Artist: The Claudia Quintet

Album: I, Claudia

Label: Cuneiform

Review date: Mar. 29, 2004


A few years ago percussionist/composer John Hollenbeck seemed to spring from nowhere to release a spate of discs for CRI: No Images, Quartet Lucy and The Claudia Quintet, after which his working band is now named. This sophomore release builds on the strengths of its predecessor with the same richly varied instrumental lineup – vibraphonist Matt Moran, accordionist Ted Reichman, tenor/clarinet player Chris Speed, and bassist Drew Gress, in addition to the leader. The music itself still works the furrow between “downtown” improvising, post-rock propulsion, and New Music minimalism (in the Glass/Reich sense). The minimalist influence is no joke, and Hollenbeck has even performed with Meredith Monk. But it certainly doesn’t constrain the relaxed enthusiasm of these intricately woven pieces, in which Hollenbeck is as likely to join the vibraphone on his marimba as he is to kick out the jams.

Quirky polymeters and syncopations abound, and though Hollenbeck likes to bring the funk, there’s plenty to stimulate the ol’ noggin here as well. His composer’s knack for structure generally leads him to set up ear-catching ideas – “accessible,” in other words – but which reveal considerable nuance during performance. Hollenbeck and Gress create an ever-changing rhythmic polymorphousness, shifting accents, playing with phrasing, and gleefully reshaping the general bounce. Speed, Moran, and/or Reichman perform dense counterlines amid a forest of textural and atmospheric effects.

“Opening” epitomizes Hollenback’s accessible abnormalities. The album’s second song has a kind of clipped, almost digital effect that recalls electronica (specifically Fennesz during its washed out ambient passages). Sure, solos happen (and I happen to like Chris Speed’s playing here more than on anything else I’ve heard from him; his clarinet work is excellent), but they’re so deeply embedded in the fabric of the compositions that you could forgiven for thinking they’re written out (and hey, Anthony Braxton used to do that).

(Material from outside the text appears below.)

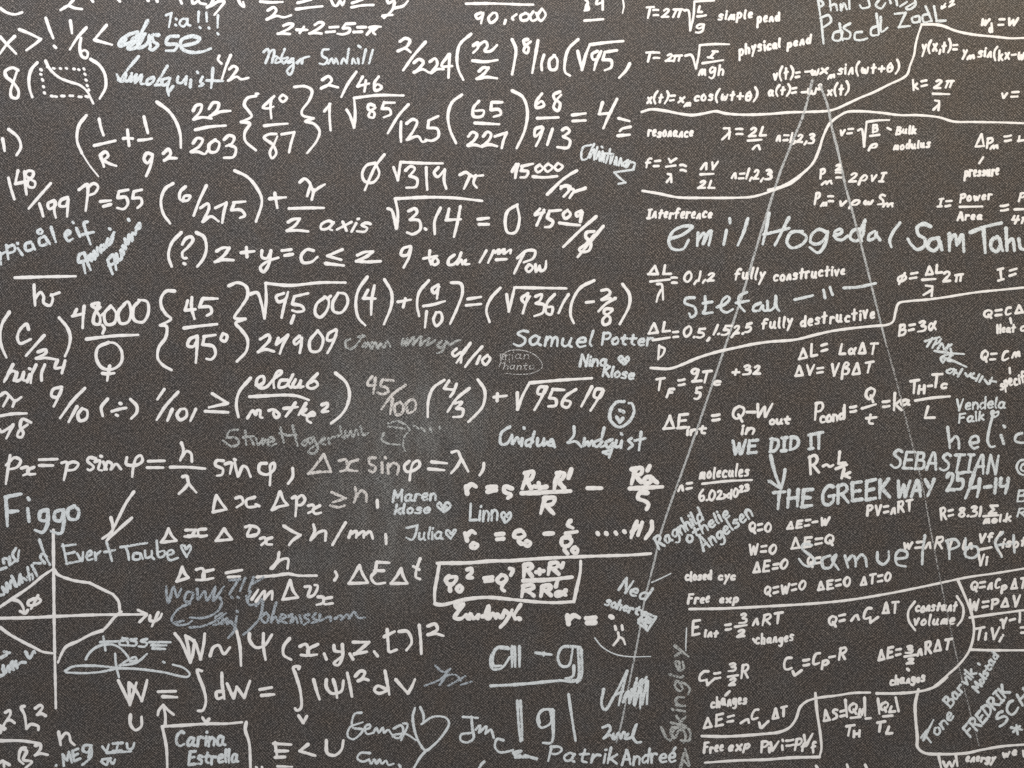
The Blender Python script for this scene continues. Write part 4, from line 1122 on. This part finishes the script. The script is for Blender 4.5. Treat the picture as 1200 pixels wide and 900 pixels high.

In general the feel is fairly consonant, although there are the occasional dark tendrils and jabbing harmonies. Only the glacial, Morton Feldman-like silences of the flatlined penultimate track “Misty Hymen” prove an exception to the general compositional method. There are all kinds of details throughout the disc – most generated by the leader, who may blow through a plastic tube or dabble in radio static – that reveal themselves on repeated listens. Taken as a whole, I, Claudia isn’t one of those rock-your-world records. But at the same time, it’s rare to find a band that can actually strike a balance between cerebral challenge and relaxed accessibility.